**Provided data:**
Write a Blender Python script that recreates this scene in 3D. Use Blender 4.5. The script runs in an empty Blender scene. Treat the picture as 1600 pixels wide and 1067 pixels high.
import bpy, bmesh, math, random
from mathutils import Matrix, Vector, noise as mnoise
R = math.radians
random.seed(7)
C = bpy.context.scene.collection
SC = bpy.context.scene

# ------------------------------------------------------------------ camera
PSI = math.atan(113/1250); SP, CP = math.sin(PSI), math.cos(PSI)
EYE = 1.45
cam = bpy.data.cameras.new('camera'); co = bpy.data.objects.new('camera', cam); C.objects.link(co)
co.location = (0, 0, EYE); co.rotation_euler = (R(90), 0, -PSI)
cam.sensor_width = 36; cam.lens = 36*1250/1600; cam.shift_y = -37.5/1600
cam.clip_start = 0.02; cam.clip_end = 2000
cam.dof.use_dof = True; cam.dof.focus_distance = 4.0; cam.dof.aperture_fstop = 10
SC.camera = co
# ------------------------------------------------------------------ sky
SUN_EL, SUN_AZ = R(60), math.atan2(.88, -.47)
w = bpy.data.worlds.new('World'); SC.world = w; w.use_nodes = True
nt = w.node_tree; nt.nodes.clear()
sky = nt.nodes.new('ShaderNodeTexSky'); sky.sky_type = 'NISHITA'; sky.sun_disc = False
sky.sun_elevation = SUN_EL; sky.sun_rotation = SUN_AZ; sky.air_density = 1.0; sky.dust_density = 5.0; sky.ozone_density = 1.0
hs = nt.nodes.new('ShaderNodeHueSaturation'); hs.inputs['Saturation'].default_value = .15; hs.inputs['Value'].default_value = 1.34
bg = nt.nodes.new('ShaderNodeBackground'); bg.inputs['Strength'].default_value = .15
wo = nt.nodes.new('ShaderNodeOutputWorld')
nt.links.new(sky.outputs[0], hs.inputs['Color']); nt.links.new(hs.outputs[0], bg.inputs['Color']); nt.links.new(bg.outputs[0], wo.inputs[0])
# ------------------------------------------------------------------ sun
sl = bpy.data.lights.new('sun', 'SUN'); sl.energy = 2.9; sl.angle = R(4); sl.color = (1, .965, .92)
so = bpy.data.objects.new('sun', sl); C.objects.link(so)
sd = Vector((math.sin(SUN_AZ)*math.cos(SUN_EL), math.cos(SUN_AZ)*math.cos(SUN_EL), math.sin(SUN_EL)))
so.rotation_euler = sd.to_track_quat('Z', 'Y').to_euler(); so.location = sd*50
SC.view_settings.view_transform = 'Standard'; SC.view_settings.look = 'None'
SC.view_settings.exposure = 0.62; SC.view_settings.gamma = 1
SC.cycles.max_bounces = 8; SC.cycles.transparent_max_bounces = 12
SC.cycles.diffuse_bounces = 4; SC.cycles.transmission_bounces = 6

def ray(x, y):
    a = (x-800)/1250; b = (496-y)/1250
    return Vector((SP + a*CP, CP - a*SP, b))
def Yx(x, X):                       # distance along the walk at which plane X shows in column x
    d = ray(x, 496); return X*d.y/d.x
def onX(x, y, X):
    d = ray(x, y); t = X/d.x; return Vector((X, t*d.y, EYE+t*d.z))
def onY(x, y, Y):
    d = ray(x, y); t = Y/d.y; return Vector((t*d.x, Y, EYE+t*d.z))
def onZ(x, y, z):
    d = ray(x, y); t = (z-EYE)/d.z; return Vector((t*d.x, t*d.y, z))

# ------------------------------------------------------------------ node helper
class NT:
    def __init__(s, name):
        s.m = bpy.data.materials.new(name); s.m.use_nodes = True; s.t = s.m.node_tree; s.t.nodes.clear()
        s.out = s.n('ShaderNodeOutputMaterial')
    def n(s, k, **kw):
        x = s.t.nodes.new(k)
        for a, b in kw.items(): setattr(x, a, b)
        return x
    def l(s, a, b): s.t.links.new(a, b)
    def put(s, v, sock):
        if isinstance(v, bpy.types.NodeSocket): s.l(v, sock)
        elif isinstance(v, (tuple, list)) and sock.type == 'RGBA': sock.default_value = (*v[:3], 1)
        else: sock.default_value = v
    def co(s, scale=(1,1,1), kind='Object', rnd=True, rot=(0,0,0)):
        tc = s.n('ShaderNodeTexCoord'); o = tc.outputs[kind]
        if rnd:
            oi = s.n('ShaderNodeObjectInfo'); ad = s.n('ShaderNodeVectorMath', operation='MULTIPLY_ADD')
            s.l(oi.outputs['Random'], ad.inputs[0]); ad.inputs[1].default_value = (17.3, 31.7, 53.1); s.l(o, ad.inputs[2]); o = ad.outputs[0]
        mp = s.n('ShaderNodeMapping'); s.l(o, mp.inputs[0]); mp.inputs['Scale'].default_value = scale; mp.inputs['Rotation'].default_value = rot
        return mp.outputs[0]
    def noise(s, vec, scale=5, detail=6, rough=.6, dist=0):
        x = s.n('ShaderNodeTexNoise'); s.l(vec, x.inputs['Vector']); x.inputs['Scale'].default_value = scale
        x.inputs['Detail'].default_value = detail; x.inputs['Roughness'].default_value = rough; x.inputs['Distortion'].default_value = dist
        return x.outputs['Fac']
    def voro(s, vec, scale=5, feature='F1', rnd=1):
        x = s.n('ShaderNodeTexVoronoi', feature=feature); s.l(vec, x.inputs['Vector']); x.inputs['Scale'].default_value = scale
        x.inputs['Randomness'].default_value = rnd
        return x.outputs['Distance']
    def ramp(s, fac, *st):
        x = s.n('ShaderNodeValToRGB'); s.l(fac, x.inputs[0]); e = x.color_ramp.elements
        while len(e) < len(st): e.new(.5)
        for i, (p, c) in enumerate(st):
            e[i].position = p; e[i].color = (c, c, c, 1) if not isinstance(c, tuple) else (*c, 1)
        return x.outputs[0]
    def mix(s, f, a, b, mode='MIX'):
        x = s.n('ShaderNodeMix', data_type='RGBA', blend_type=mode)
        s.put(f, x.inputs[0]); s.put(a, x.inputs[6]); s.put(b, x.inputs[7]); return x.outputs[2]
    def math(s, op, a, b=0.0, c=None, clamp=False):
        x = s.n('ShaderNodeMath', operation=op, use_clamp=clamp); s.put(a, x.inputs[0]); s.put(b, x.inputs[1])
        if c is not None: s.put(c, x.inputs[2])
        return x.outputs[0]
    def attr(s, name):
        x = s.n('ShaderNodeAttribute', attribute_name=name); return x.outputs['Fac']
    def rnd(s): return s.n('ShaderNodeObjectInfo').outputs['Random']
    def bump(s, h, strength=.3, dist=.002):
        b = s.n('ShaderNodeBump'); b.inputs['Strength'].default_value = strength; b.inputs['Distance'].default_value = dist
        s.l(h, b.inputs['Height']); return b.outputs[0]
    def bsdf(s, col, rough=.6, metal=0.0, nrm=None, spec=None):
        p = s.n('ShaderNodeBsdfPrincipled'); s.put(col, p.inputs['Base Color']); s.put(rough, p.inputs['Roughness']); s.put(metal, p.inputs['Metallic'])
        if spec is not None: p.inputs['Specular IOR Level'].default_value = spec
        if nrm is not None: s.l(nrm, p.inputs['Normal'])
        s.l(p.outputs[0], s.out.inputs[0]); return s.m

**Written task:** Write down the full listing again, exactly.

**Complete output:**
Write a Blender Python script that recreates this scene in 3D. Use Blender 4.5. The script runs in an empty Blender scene. Treat the picture as 1600 pixels wide and 1067 pixels high.
import bpy, bmesh, math, random
from mathutils import Matrix, Vector, noise as mnoise
R = math.radians
random.seed(7)
C = bpy.context.scene.collection
SC = bpy.context.scene

# ------------------------------------------------------------------ camera
PSI = math.atan(113/1250); SP, CP = math.sin(PSI), math.cos(PSI)
EYE = 1.45
cam = bpy.data.cameras.new('camera'); co = bpy.data.objects.new('camera', cam); C.objects.link(co)
co.location = (0, 0, EYE); co.rotation_euler = (R(90), 0, -PSI)
cam.sensor_width = 36; cam.lens = 36*1250/1600; cam.shift_y = -37.5/1600
cam.clip_start = 0.02; cam.clip_end = 2000
cam.dof.use_dof = True; cam.dof.focus_distance = 4.0; cam.dof.aperture_fstop = 10
SC.camera = co
# ------------------------------------------------------------------ sky
SUN_EL, SUN_AZ = R(60), math.atan2(.88, -.47)
w = bpy.data.worlds.new('World'); SC.world = w; w.use_nodes = True
nt = w.node_tree; nt.nodes.clear()
sky = nt.nodes.new('ShaderNodeTexSky'); sky.sky_type = 'NISHITA'; sky.sun_disc = False
sky.sun_elevation = SUN_EL; sky.sun_rotation = SUN_AZ; sky.air_density = 1.0; sky.dust_density = 5.0; sky.ozone_density = 1.0
hs = nt.nodes.new('ShaderNodeHueSaturation'); hs.inputs['Saturation'].default_value = .15; hs.inputs['Value'].default_value = 1.34
bg = nt.nodes.new('ShaderNodeBackground'); bg.inputs['Strength'].default_value = .15
wo = nt.nodes.new('ShaderNodeOutputWorld')
nt.links.new(sky.outputs[0], hs.inputs['Color']); nt.links.new(hs.outputs[0], bg.inputs['Color']); nt.links.new(bg.outputs[0], wo.inputs[0])
# ------------------------------------------------------------------ sun
sl = bpy.data.lights.new('sun', 'SUN'); sl.energy = 2.9; sl.angle = R(4); sl.color = (1, .965, .92)
so = bpy.data.objects.new('sun', sl); C.objects.link(so)
sd = Vector((math.sin(SUN_AZ)*math.cos(SUN_EL), math.cos(SUN_AZ)*math.cos(SUN_EL), math.sin(SUN_EL)))
so.rotation_euler = sd.to_track_quat('Z', 'Y').to_euler(); so.location = sd*50
SC.view_settings.view_transform = 'Standard'; SC.view_settings.look = 'None'
SC.view_settings.exposure = 0.62; SC.view_settings.gamma = 1
SC.cycles.max_bounces = 8; SC.cycles.transparent_max_bounces = 12
SC.cycles.diffuse_bounces = 4; SC.cycles.transmission_bounces = 6

def ray(x, y):
    a = (x-800)/1250; b = (496-y)/1250
    return Vector((SP + a*CP, CP - a*SP, b))
def Yx(x, X):                       # distance along the walk at which plane X shows in column x
    d = ray(x, 496); return X*d.y/d.x
def onX(x, y, X):
    d = ray(x, y); t = X/d.x; return Vector((X, t*d.y, EYE+t*d.z))
def onY(x, y, Y):
    d = ray(x, y); t = Y/d.y; return Vector((t*d.x, Y, EYE+t*d.z))
def onZ(x, y, z):
    d = ray(x, y); t = (z-EYE)/d.z; return Vector((t*d.x, t*d.y, z))

# ------------------------------------------------------------------ node helper
class NT:
    def __init__(s, name):
        s.m = bpy.data.materials.new(name); s.m.use_nodes = True; s.t = s.m.node_tree; s.t.nodes.clear()
        s.out = s.n('ShaderNodeOutputMaterial')
    def n(s, k, **kw):
        x = s.t.nodes.new(k)
        for a, b in kw.items(): setattr(x, a, b)
        return x
    def l(s, a, b): s.t.links.new(a, b)
    def put(s, v, sock):
        if isinstance(v, bpy.types.NodeSocket): s.l(v, sock)
        elif isinstance(v, (tuple, list)) and sock.type == 'RGBA': sock.default_value = (*v[:3], 1)
        else: sock.default_value = v
    def co(s, scale=(1,1,1), kind='Object', rnd=True, rot=(0,0,0)):
        tc = s.n('ShaderNodeTexCoord'); o = tc.outputs[kind]
        if rnd:
            oi = s.n('ShaderNodeObjectInfo'); ad = s.n('ShaderNodeVectorMath', operation='MULTIPLY_ADD')
            s.l(oi.outputs['Random'], ad.inputs[0]); ad.inputs[1].default_value = (17.3, 31.7, 53.1); s.l(o, ad.inputs[2]); o = ad.outputs[0]
        mp = s.n('ShaderNodeMapping'); s.l(o, mp.inputs[0]); mp.inputs['Scale'].default_value = scale; mp.inputs['Rotation'].default_value = rot
        return mp.outputs[0]
    def noise(s, vec, scale=5, detail=6, rough=.6, dist=0):
        x = s.n('ShaderNodeTexNoise'); s.l(vec, x.inputs['Vector']); x.inputs['Scale'].default_value = scale
        x.inputs['Detail'].default_value = detail; x.inputs['Roughness'].default_value = rough; x.inputs['Distortion'].default_value = dist
        return x.outputs['Fac']
    def voro(s, vec, scale=5, feature='F1', rnd=1):
        x = s.n('ShaderNodeTexVoronoi', feature=feature); s.l(vec, x.inputs['Vector']); x.inputs['Scale'].default_value = scale
        x.inputs['Randomness'].default_value = rnd
        return x.outputs['Distance']
    def ramp(s, fac, *st):
        x = s.n('ShaderNodeValToRGB'); s.l(fac, x.inputs[0]); e = x.color_ramp.elements
        while len(e) < len(st): e.new(.5)
        for i, (p, c) in enumerate(st):
            e[i].position = p; e[i].color = (c, c, c, 1) if not isinstance(c, tuple) else (*c, 1)
        return x.outputs[0]
    def mix(s, f, a, b, mode='MIX'):
        x = s.n('ShaderNodeMix', data_type='RGBA', blend_type=mode)
        s.put(f, x.inputs[0]); s.put(a, x.inputs[6]); s.put(b, x.inputs[7]); return x.outputs[2]
    def math(s, op, a, b=0.0, c=None, clamp=False):
        x = s.n('ShaderNodeMath', operation=op, use_clamp=clamp); s.put(a, x.inputs[0]); s.put(b, x.inputs[1])
        if c is not None: s.put(c, x.inputs[2])
        return x.outputs[0]
    def attr(s, name):
        x = s.n('ShaderNodeAttribute', attribute_name=name); return x.outputs['Fac']
    def rnd(s): return s.n('ShaderNodeObjectInfo').outputs['Random']
    def bump(s, h, strength=.3, dist=.002):
        b = s.n('ShaderNodeBump'); b.inputs['Strength'].default_value = strength; b.inputs['Distance'].default_value = dist
        s.l(h, b.inputs['Height']); return b.outputs[0]
    def bsdf(s, col, rough=.6, metal=0.0, nrm=None, spec=None):
        p = s.n('ShaderNodeBsdfPrincipled'); s.put(col, p.inputs['Base Color']); s.put(rough, p.inputs['Roughness']); s.put(metal, p.inputs['Metallic'])
        if spec is not None: p.inputs['Specular IOR Level'].default_value = spec
        if nrm is not None: s.l(nrm, p.inputs['Normal'])
        s.l(p.outputs[0], s.out.inputs[0]); return s.m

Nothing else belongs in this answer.